What actually happened at Mania? Also a "f**k finish." But one that left people cold. Cena got a pop. Good for him and good for the crowd. Cody looked like the absolute drizzling sh**s, from looking like a MADE MAN after EVERYTHING he has been through and in particular after his phenomenal job at winning the live crowds back mere moments after he began to get booed in both his verbal battles with Cena. And The Rock. Oh, we all know. He didn't even factor in. There was no narrative hit. Just a miss.
In this fantasy version (which I expect will certainly get me hired to the WWE Creative team once Hunter reads it), the crowd's heat is EARNED. Loud, angry, emotional heat in the building. That's where it matters. Not on the internet. And yet, Cena being booed out of the building seconds after that pop... seemingly impossible to achieve in that moment John Cena would win No. 17, especially without The Rock playing a factor, just became a sure shot.
What Was Needed & What We Got...
What did we need? What was desirable and yet seemingly unattainable? A smart, nuclear heel move that got REAL boos in 2025 when fans just witnessed a long-awaited and highly anticipated moment of sports and entertainment history. How? Engineered through expectation, not action. The same expectations that caused John Cena to turn heel. The same expectations that caused him to win his 17th World Championship. The same expectations that caused The Rock to turn heel. The same expectations that caused Cody Rhodes to finish the story. And the same expectations on the part of the company and the fans that sold 200,000 tickets over the weekend in Las Vegas, that drew millions of dollars, and that got billions of views all over the world.
And "what do we get?" What was undesirable but seemingly always undeniable and inevitable, and when the moment arrived, absolutely undisputed. The biggest heel in the industry being cheered unanimously while the biggest babyface in the industry was not just booed throughout the night but made to look like crap at the end of the biggest show of the year. A failure on the part of the company and the fans while the face of the industry got what he did NOT deserve.
The crowd's hate was desirable; the internet's hate obviously was not. The crowd's love, at least in my humble opinion, was NOT desirable, and yet, as the nature of the live crowds is, it is now undeniable.
Reinforcing Not Just Why, But How It Works
MY finish gives you both. Instant fury and long-term intrigue. It protects Cody. It vilifies Cena. And it elevates The Rock—without him ever needing to show up.
Hell, have Raw open the next night with THE ROCK'S music again. Get the pop. Then send out Cena instead. Let the boos rain down. Let the stadium LOSE IT. Let Cena feel the kind of heat you can't manufacture anymore. Not just "respectful dislike"—real, emotional hatred.
If the goal was to ruin wrestling and burn it to the ground to rebuild it in your image? This is how you do it. You EARN that. You fight for that. Not just in threads or reaction videos, but in the VOICES IN THE AIR. That's the magic WWE forgot.

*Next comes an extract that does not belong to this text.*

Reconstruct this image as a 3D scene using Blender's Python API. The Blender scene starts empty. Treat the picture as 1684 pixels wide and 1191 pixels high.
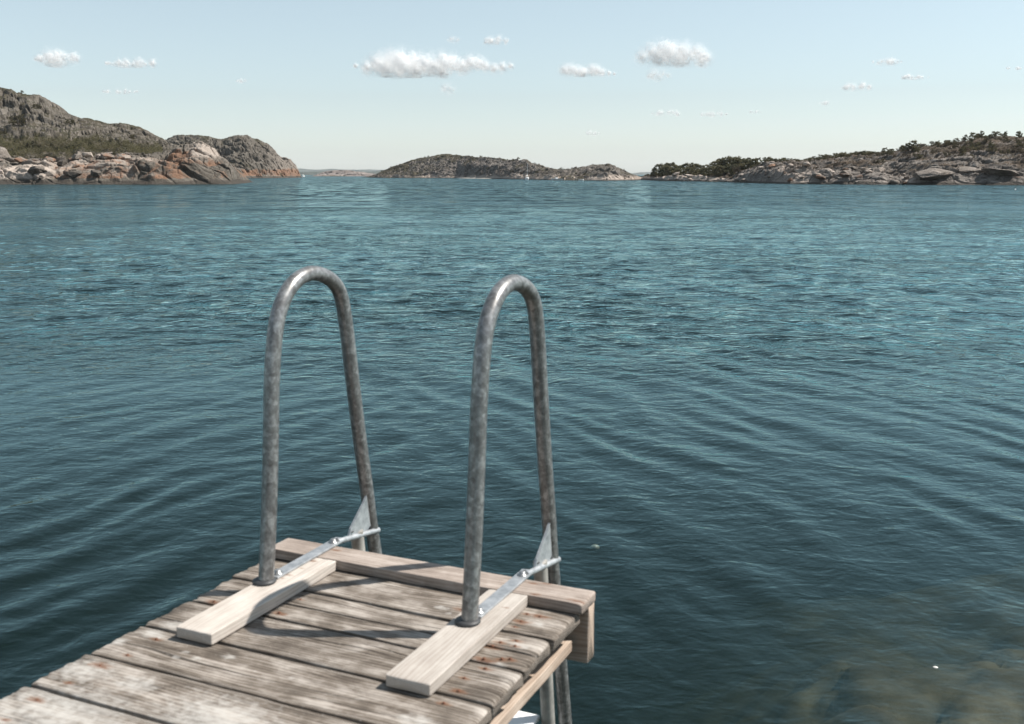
import bpy, math, random
import numpy as np
from mathutils import Vector

random.seed(7)
rng = np.random.default_rng(11)
scene = bpy.context.scene
COL = scene.collection

# ------------------------------------------------------------------ camera numbers
F_PX, CX, CY, HORIZON = 1700.0, 842.0, 595.5, 287.0
PITCH = math.atan((CY - HORIZON) / F_PX)
DECK = 1.05            # deck top above the water
EYE = DECK + 1.05      # camera above the water (water surface is z = 0)
HAZE, SKY, SUN, EXPOSURE = .00004, .0775, 4.15, 0.85

# ------------------------------------------------------------------ noise
def _hash(ix, iy, iz, k=0):
    h = (ix.astype(np.int64) * 374761393 + iy.astype(np.int64) * 668265263 +
         iz.astype(np.int64) * 2147483647 + k * 974634777) & 0xFFFFFFFF
    h = ((h ^ (h >> 13)) * 1274126177) & 0xFFFFFFFF
    h = ((h ^ (h >> 16)) * 2246822519) & 0xFFFFFFFF
    h = h ^ (h >> 15)
    return (h & 0xFFFFFF) / float(0xFFFFFF)

def vnoise(p, k=0):
    """value noise in -1..1 at the points p (n,3)"""
    i = np.floor(p); f = p - i
    i = i.astype(np.int64)
    f = f * f * f * (f * (f * 6 - 15) + 10)
    out = 0
    for dx in (0, 1):
        wx = f[:, 0] if dx else 1 - f[:, 0]
        for dy in (0, 1):
            wy = f[:, 1] if dy else 1 - f[:, 1]
            for dz in (0, 1):
                wz = f[:, 2] if dz else 1 - f[:, 2]
                out = out + wx * wy * wz * _hash(i[:, 0] + dx, i[:, 1] + dy, i[:, 2] + dz, k)
    return out * 2 - 1

def fbm(p, octs=4, k=0, gain=.5):
    a, s, tot = 1.0, 0, 0
    for o in range(octs):
        s = s + a * vnoise(p * (2.03 ** o) + 17.3 * o, k + o)
        tot += a; a *= gain
    return s / tot

def worley(p, k=0):
    """F1, F2 and the random value of the nearest cell"""
    i = np.floor(p).astype(np.int64)
    n = len(p)
    f1 = np.full(n, 9.0); f2 = np.full(n, 9.0); cid = np.zeros(n)
    for dx in (-1, 0, 1):
        for dy in (-1, 0, 1):
            for dz in (-1, 0, 1):
                c = (i[:, 0] + dx, i[:, 1] + dy, i[:, 2] + dz)
                q = np.stack([c[0] + _hash(*c, k + 1), c[1] + _hash(*c, k + 2), c[2] + _hash(*c, k + 3)], 1)
                d = np.sqrt(((q - p) ** 2).sum(1))
                near = d < f1
                f2 = np.where(near, f1, np.minimum(f2, d))
                cid = np.where(near, _hash(*c, k + 4), cid)
                f1 = np.where(near, d, f1)
    return f1, f2, cid

def sstep(a, b, x):
    t = np.clip((x - a) / (b - a), 0, 1)
    return t * t * (3 - 2 * t)

# ------------------------------------------------------------------ object helpers
def link(o, parent=None):
    COL.objects.link(o)
    if parent is not None:
        o.parent = parent
    return o

def tag(o, label=None, cat=None, group=None, kind=None):
    if label: o['label'] = label
    if cat: o['category'] = cat
    if group: o['group'] = group
    if kind: o['kind'] = kind
    return o

def thing(name, loc, label, cat, group=None, rz=0.0):
    o = bpy.data.objects.new(name, None)
    o.location = loc; o.rotation_euler = (0, 0, rz); o.empty_display_size = .2
    link(o)
    return tag(o, label, cat, group)

def mesh_np(name, V, Fq, mat, parent=None, smooth=True, attrs=None, colors=None):
    """V (n,3), Fq (m,3 or 4) -> one mesh object"""
    V = np.asarray(V, dtype=np.float32); Fq = np.asarray(Fq, dtype=np.int32)
    me = bpy.data.meshes.new(name)
    me.vertices.add(len(V)); me.vertices.foreach_set('co', V.ravel())
    k = Fq.shape[1]
    me.loops.add(Fq.size); me.loops.foreach_set('vertex_index', Fq.ravel())
    me.polygons.add(len(Fq))
    me.polygons.foreach_set('loop_start', np.arange(len(Fq), dtype=np.int32) * k)
    me.polygons.foreach_set('loop_total', np.full(len(Fq), k, dtype=np.int32))
    me.polygons.foreach_set('use_smooth', np.full(len(Fq), smooth, dtype=bool))
    for nm, a in (attrs or {}).items():
        at = me.attributes.new(nm, 'FLOAT_VECTOR', 'POINT')
        at.data.foreach_set('vector', np.asarray(a, dtype=np.float32).ravel())
    for nm, a in (colors or {}).items():
        at = me.attributes.new(nm, 'FLOAT_COLOR', 'POINT')
        at.data.foreach_set('color', np.asarray(a, dtype=np.float32).ravel())
    me.materials.append(mat)
    me.update(calc_edges=True); me.validate()
    return link(bpy.data.objects.new(name, me), parent)

def grid_faces(nr, nc, wrap=False):
    r = np.arange(nr - 1)[:, None]; c = np.arange(nc if wrap else nc - 1)[None, :]
    c2 = (c + 1) % nc
    return np.stack([r * nc + c, r * nc + c2, (r + 1) * nc + c2, (r + 1) * nc + c], -1).reshape(-1, 4)

class MB:
    """collects polygons of any size and links them as ONE mesh object"""
    def __init__(s): s.v = []; s.f = []; s.sm = []
    def add(s, v, f, smooth=False):
        b = len(s.v); s.v += [tuple(q) for q in v]; s.f += [[i + b for i in q] for q in f]; s.sm += [smooth] * len(f)
    def box(s, lo, hi, M=None):
        x0, y0, z0 = lo; x1, y1, z1 = hi
        v = [Vector(q) for q in ((x0, y0, z0), (x1, y0, z0), (x1, y1, z0), (x0, y1, z0), (x0, y0, z1), (x1, y0, z1), (x1, y1, z1), (x0, y1, z1))]
        if M is not None: v = [M(q) for q in v]
        s.add(v, [(3, 2, 1, 0), (4, 5, 6, 7), (0, 1, 5, 4), (1, 2, 6, 5), (2, 3, 7, 6), (3, 0, 4, 7)])
    def tube(s, path, rad, n=12, cap=True):
        path = [Vector(p) for p in path]
        rr = rad if isinstance(rad, (list, tuple)) else [rad] * len(path)
        t0 = (path[1] - path[0]).normalized()
        nrm = t0.orthogonal().normalized()
        V = []
        for i, p in enumerate(path):
            t = (path[min(i + 1, len(path) - 1)] - path[max(i - 1, 0)]).normalized()
            nrm = (nrm - t * nrm.dot(t)).normalized(); b = t.cross(nrm)
            for k in range(n):
                a = 2 * math.pi * k / n
                V.append(p + (nrm * math.cos(a) + b * math.sin(a)) * rr[i])
        f = [(i * n + k, i * n + (k + 1) % n, (i + 1) * n + (k + 1) % n, (i + 1) * n + k) for i in range(len(path) - 1) for k in range(n)]
        s.add(V, f, True)
        if cap:
            m = (len(path) - 1) * n
            s.add(V[:n], [tuple(range(n - 1, -1, -1))]); s.add(V[m:m + n], [tuple(range(n))])
    def lathe(s, c, prof, n=20):
        V = [(c[0] + r * math.cos(2 * math.pi * k / n), c[1] + r * math.sin(2 * math.pi * k / n), c[2] + z) for r, z in prof for k in range(n)]
        f = [(i * n + k, i * n + (k + 1) % n, (i + 1) * n + (k + 1) % n, (i + 1) * n + k) for i in range(len(prof) - 1) for k in range(n)]
        m = (len(prof) - 1) * n
        s.add(V, f + [tuple(range(m, m + n))], True)
    def build(s, name, mat, parent=None, bevel=0, seg=2):
        me = bpy.data.meshes.new(name); me.from_pydata(s.v, [], s.f)
        me.polygons.foreach_set('use_smooth', s.sm); me.materials.append(mat); me.update()
        o = link(bpy.data.objects.new(name, me), parent)
        if bevel:
            m = o.modifiers.new('bevel', 'BEVEL'); m.width = bevel; m.segments = seg; m.limit_method = 'ANGLE'
        return o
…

Especially in a story this self-aware, this layered. That reaction in the building? The respect from the internet? After taking the bold risk of not just going a route no one expected, given the seemingly predictable yet stupendous nature of the prospective WrestleMania card months ago but turning John Cena heel in his retirement year. Not just backing yourself into the corner having heel Cena go for No.17 against the biggest babyface since Cena himself in The American Nightmare but navigating through the impulsive and seemingly menopausal midlife crisis-ridden actions of Dwayne Johnson resulting in using his absence to deliver a stroke of brilliance perhaps even The Final Boss's presence couldn't have.
Best of all, when Cena said all we ever care about is "what do we get," John Cena's promise would still have delivered, "YOU GET NOTHING!"
But hey, unless I haven't taken the bumps and travelled the roads and made the towns, I better "shut up and enjoy it", no? "Know my role and shut my mouth?" So much for expectations.